While the negative impact that a narcissistic CEO can have on a company may lead one to believe they will lead their company to flaming ruin in a very short time, a 2007 study—which used the prominence of the CEO's photograph in annual reports, the CEO's prominence in press releases, the CEO's use of first-person singular pronouns in interviews, and compensation relative to the second-highest-paid firm executive to measure narcissism—found that this is actually not the case: rather than run their companies into the ground, they found that these businesses actually do no better or worse than those led by more emotionally healthy individuals.

“Results of an empirical study of 111 CEOs in the computer hardware and software industries in 1992–2004 show that narcissism in CEOs is positively related to strategic dynamism and grandiosity, as well as the number and size of acquisitions, and it engenders extreme and fluctuating organizational performance.

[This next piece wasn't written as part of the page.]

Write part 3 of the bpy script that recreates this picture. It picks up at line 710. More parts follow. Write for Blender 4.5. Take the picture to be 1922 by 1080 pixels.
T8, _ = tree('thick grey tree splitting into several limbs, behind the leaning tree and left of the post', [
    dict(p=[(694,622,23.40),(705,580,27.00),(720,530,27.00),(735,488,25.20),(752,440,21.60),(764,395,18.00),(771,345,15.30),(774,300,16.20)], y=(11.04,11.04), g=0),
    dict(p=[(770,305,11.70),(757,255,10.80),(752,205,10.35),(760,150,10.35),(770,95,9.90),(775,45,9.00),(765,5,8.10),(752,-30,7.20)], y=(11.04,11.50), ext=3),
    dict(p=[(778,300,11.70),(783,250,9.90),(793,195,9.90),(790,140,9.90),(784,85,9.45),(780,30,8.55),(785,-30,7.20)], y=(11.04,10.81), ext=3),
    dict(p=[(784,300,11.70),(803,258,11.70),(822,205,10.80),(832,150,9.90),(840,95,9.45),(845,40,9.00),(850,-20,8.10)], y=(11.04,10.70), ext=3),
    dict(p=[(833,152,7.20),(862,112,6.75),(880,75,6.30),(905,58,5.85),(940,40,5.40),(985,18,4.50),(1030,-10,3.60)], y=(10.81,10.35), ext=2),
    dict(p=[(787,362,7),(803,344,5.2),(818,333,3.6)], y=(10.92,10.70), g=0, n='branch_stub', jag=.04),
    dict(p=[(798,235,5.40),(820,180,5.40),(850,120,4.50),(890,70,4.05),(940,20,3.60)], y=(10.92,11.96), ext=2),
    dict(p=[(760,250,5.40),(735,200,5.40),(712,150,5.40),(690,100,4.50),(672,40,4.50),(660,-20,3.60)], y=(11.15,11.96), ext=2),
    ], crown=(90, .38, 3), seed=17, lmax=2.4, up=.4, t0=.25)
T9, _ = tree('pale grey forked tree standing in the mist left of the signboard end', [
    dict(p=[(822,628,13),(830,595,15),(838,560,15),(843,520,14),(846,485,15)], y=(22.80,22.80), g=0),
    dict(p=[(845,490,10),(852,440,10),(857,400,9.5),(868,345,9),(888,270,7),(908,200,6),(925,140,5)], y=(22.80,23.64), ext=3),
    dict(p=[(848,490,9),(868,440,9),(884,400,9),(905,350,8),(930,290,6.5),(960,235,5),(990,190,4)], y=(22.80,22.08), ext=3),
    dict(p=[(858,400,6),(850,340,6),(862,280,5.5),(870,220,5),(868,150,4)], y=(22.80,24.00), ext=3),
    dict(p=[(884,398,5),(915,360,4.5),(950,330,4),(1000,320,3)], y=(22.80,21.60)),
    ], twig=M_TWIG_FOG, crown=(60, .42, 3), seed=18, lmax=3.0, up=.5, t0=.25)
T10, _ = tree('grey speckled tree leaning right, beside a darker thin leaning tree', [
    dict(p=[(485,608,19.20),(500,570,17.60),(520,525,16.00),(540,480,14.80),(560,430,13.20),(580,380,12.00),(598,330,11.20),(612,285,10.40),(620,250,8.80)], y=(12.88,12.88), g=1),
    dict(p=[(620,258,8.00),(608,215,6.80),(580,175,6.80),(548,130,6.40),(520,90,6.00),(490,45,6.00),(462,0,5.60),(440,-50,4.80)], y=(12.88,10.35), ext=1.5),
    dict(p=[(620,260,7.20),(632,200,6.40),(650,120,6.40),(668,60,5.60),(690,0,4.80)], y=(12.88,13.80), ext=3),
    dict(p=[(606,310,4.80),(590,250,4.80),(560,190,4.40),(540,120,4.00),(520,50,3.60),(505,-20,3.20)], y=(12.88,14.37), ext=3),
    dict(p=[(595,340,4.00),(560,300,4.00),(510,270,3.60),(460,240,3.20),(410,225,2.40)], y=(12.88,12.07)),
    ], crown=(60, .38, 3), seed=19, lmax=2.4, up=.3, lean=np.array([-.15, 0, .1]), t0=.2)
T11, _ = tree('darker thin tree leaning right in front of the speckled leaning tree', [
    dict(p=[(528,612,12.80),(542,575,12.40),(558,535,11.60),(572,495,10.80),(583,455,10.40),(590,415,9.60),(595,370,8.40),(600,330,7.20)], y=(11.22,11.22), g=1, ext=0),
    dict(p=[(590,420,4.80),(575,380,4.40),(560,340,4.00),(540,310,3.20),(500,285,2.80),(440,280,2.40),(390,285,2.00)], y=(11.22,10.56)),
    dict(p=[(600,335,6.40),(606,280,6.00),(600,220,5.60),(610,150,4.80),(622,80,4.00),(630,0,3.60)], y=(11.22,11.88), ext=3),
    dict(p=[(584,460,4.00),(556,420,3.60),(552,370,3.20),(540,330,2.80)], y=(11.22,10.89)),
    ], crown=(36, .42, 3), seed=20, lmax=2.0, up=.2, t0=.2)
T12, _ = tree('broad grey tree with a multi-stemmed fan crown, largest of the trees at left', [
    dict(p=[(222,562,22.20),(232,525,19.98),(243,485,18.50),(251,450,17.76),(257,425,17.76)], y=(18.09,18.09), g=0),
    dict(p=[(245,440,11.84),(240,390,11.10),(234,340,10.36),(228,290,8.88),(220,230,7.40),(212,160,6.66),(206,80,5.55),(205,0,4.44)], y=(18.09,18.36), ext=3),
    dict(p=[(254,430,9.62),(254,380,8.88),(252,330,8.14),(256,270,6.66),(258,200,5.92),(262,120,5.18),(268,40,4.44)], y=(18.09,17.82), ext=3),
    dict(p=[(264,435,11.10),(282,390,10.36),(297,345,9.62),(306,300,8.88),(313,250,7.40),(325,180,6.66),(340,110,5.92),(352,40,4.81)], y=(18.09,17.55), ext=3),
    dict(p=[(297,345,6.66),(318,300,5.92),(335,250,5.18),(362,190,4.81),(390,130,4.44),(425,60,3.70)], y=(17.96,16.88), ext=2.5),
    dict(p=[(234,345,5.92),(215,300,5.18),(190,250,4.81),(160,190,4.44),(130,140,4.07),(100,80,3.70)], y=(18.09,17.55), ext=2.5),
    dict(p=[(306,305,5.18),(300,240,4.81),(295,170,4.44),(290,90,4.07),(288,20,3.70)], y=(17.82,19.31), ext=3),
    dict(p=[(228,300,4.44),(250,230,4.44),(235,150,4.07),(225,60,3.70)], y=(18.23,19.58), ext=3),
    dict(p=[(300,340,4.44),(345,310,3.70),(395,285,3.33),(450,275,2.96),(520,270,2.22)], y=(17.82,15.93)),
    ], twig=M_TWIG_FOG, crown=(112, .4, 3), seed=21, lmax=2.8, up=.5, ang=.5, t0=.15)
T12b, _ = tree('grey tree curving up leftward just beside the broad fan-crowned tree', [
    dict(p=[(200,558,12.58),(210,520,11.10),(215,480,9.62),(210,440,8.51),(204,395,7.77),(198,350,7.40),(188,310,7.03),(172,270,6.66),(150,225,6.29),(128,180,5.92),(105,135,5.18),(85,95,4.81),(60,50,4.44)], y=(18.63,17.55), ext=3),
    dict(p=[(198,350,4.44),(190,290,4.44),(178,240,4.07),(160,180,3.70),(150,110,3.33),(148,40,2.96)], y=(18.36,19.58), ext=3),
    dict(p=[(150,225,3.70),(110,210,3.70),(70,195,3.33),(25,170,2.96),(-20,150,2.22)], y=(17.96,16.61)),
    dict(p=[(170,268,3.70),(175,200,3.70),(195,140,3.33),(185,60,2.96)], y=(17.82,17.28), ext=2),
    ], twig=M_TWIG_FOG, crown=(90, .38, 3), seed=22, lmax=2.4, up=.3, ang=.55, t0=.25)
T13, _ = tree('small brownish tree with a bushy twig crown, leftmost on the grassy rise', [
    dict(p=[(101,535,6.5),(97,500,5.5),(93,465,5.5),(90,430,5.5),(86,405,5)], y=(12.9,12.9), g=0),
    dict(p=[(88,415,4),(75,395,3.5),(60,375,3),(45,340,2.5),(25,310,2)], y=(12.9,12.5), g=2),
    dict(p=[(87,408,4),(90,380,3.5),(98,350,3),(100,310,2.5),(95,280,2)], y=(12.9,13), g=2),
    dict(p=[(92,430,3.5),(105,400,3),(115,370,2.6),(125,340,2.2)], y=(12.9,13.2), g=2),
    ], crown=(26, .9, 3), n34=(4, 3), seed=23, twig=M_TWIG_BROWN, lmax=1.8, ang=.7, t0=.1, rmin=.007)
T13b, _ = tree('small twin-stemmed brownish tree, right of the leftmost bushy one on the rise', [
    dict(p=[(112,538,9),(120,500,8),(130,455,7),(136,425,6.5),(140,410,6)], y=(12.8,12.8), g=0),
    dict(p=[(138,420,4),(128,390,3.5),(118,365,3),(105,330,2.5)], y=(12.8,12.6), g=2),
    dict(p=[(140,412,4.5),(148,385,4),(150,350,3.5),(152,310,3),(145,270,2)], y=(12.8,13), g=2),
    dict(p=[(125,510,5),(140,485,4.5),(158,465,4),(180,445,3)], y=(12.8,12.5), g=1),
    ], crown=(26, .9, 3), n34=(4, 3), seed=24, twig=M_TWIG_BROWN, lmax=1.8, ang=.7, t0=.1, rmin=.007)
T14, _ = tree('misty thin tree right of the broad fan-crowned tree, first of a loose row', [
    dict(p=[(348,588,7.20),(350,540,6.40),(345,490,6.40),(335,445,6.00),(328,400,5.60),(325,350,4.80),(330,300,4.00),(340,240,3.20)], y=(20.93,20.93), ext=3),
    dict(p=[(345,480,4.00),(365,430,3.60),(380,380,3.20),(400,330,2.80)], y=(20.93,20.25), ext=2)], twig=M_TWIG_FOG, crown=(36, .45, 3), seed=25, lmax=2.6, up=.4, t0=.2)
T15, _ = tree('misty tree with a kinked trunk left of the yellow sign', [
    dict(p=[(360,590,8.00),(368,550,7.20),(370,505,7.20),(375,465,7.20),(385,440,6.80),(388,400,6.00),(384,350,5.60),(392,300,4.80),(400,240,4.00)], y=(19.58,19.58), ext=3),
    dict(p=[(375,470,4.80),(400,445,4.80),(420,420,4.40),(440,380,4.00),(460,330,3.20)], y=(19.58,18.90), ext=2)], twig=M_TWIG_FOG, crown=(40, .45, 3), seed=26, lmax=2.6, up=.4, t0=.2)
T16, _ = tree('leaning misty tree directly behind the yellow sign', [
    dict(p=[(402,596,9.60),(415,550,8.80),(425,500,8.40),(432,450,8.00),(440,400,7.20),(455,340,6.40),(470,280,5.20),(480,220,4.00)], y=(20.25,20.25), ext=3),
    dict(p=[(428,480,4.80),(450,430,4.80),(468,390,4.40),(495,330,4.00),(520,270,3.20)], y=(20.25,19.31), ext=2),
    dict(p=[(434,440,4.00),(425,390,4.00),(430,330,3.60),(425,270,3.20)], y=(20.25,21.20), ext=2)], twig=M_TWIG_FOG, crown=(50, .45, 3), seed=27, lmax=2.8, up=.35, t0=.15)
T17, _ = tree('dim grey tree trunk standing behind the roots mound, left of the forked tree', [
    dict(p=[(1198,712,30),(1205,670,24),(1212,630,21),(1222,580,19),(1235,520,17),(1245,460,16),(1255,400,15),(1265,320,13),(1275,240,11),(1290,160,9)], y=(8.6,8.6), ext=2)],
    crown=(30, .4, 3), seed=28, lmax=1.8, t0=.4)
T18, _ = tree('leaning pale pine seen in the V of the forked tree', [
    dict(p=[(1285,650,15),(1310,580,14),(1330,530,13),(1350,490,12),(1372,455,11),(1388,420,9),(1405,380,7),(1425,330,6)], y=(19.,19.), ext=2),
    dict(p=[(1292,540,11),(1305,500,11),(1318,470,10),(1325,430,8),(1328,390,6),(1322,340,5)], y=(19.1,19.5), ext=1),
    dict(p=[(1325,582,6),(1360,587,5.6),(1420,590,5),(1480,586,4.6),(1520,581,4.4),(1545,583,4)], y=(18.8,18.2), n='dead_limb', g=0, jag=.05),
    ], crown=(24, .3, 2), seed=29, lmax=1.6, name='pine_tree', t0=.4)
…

The results suggest that narcissistic CEOs favor bold actions that attract attention, resulting in big wins or big losses, but that, in these industries, their firms' performance is generally no better or worse than firms with non-narcissistic CEOs,” said the 2007 study.

One of the study’s authors, in an article in the Atlantic, noted too that narcissists are also more likely to wind up in the c-suite in the first place, not only because they’re good at hiding their negative behaviors from superiors who can get them promoted but also because, like it or not, people tend to view churlish actions more favorably, which people seem to associate with leadership in the right contexts. This is in contrast to how people seem to view being nice, according to the Atlantic, which people associate with servility.

This lines up with many other studies done showing that, disturbingly enough, there seems to be a higher concentration of narcissists in top corporate leadership compared to the general population.